EPWK Holdings Ltd. completed a 40‑for‑1 reverse split of its Class A and Class B shares on November 17, 2025, following board approval on October 20, 2025. The action reduces the number of outstanding shares to roughly 3.6 million Class A and 88,900 Class B, and is intended to bring the company back into compliance with Nasdaq’s minimum bid price rule.
The reverse split increases the par value of each share from $0.0001 to $0.004 and restructures the authorized capital to 225 million Class A and 25 million Class B shares, with a total authorized capital of $1 million. The company’s CUSIP will change to G30905114, and the consolidation will be reflected under the same ticker, EPWK.
EPWK had received a delisting notice after its stock price fell below $0.10 for ten consecutive trading days, a breach of Nasdaq’s Marketplace Rule 5550(a)(2). The reverse split is a standard remedy to raise the bid price, but the company must also satisfy other Nasdaq listing requirements, especially after rule changes effective October 7, 2024 that restrict using reverse splits to cure a minimum bid price deficiency if it creates other violations.

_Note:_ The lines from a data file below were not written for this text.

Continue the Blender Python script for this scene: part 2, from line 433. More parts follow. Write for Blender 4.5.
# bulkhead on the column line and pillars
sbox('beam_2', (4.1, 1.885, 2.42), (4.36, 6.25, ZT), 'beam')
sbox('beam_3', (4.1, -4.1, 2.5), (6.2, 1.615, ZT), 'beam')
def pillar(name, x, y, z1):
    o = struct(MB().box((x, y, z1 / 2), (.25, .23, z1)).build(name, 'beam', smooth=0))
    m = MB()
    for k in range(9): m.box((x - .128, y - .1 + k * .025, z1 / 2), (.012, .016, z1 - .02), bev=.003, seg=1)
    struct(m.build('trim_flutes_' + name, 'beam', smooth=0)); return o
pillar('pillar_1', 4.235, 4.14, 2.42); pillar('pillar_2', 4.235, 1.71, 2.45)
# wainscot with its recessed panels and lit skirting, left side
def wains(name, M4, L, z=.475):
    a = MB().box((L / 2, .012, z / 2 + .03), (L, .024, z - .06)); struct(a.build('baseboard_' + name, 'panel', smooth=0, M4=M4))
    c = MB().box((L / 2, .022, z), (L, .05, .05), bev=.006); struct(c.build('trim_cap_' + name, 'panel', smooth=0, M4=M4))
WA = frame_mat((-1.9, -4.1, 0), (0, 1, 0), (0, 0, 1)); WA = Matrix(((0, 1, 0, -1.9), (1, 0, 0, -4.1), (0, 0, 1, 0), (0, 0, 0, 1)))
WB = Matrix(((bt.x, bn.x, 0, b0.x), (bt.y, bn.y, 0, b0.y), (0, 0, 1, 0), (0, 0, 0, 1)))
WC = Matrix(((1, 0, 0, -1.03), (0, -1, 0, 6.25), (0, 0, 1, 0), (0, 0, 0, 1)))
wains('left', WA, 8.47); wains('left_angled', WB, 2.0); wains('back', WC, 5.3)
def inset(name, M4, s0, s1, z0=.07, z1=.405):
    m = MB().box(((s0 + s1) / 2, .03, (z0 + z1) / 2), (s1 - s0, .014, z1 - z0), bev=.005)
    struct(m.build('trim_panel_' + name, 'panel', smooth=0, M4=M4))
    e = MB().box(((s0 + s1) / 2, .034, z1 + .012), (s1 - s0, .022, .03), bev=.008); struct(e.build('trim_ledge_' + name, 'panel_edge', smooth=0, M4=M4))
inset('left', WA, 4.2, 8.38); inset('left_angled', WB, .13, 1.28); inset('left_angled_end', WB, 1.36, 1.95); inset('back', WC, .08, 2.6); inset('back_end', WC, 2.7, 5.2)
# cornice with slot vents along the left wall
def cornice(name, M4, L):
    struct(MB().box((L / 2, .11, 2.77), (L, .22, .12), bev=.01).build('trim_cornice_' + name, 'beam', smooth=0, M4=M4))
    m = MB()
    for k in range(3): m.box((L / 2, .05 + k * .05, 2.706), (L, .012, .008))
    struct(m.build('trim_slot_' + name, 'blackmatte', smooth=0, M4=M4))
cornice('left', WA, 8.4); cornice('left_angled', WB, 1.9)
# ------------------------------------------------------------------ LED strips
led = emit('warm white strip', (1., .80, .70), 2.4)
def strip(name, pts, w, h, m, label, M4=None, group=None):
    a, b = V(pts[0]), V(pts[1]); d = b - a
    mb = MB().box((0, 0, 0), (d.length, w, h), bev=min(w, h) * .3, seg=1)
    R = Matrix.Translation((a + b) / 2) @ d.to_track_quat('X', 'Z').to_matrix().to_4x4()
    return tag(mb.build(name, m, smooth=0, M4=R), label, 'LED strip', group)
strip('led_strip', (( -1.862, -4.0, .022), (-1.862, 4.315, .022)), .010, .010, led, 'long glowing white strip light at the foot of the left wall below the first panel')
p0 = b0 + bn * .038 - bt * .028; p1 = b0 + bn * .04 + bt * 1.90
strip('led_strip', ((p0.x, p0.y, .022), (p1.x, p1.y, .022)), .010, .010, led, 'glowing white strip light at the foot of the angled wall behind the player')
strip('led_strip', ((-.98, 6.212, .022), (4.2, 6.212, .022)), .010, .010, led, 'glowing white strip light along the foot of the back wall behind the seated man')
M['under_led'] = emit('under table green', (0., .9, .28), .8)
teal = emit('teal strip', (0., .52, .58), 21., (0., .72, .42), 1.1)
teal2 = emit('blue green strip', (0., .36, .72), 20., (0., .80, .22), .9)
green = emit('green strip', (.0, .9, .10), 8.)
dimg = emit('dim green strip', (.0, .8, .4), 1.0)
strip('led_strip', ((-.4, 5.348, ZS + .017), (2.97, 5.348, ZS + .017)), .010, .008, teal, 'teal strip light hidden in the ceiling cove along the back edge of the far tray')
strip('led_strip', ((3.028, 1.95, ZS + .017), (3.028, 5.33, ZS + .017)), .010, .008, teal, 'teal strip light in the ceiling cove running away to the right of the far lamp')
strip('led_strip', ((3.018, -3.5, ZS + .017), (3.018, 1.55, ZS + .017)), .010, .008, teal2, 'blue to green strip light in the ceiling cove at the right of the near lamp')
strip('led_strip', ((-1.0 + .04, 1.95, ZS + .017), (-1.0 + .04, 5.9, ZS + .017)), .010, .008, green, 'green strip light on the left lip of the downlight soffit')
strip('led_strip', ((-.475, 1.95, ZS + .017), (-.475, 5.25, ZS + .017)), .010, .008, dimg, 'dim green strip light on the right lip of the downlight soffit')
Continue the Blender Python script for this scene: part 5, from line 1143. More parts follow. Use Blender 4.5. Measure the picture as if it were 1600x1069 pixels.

The company has also raised approximately $8 million in a recent public offering and is launching a bilingual e‑commerce platform, EPWK Curated Goods, alongside a tiered membership system for creative professionals. These initiatives aim to generate recurring revenue and improve user retention, while the reverse split seeks to stabilize the company’s market presence.
The consolidation does not alter EPWK’s underlying business model or operations. However, it signals the company’s commitment to maintaining its Nasdaq listing amid ongoing financial challenges, including negative operating and net margins and a current ratio of 0.17. The move is intended to provide a clearer path to compliance and to reassure investors that the company is taking concrete steps to address liquidity and regulatory issues.
While the reverse split is a necessary compliance measure, EPWK’s broader strategy will depend on the success of its new platforms and the ability to improve profitability. Management remains focused on cost discipline and strategic investments, but the company’s financial health remains fragile, underscoring the importance of the consolidation as a stabilizing measure.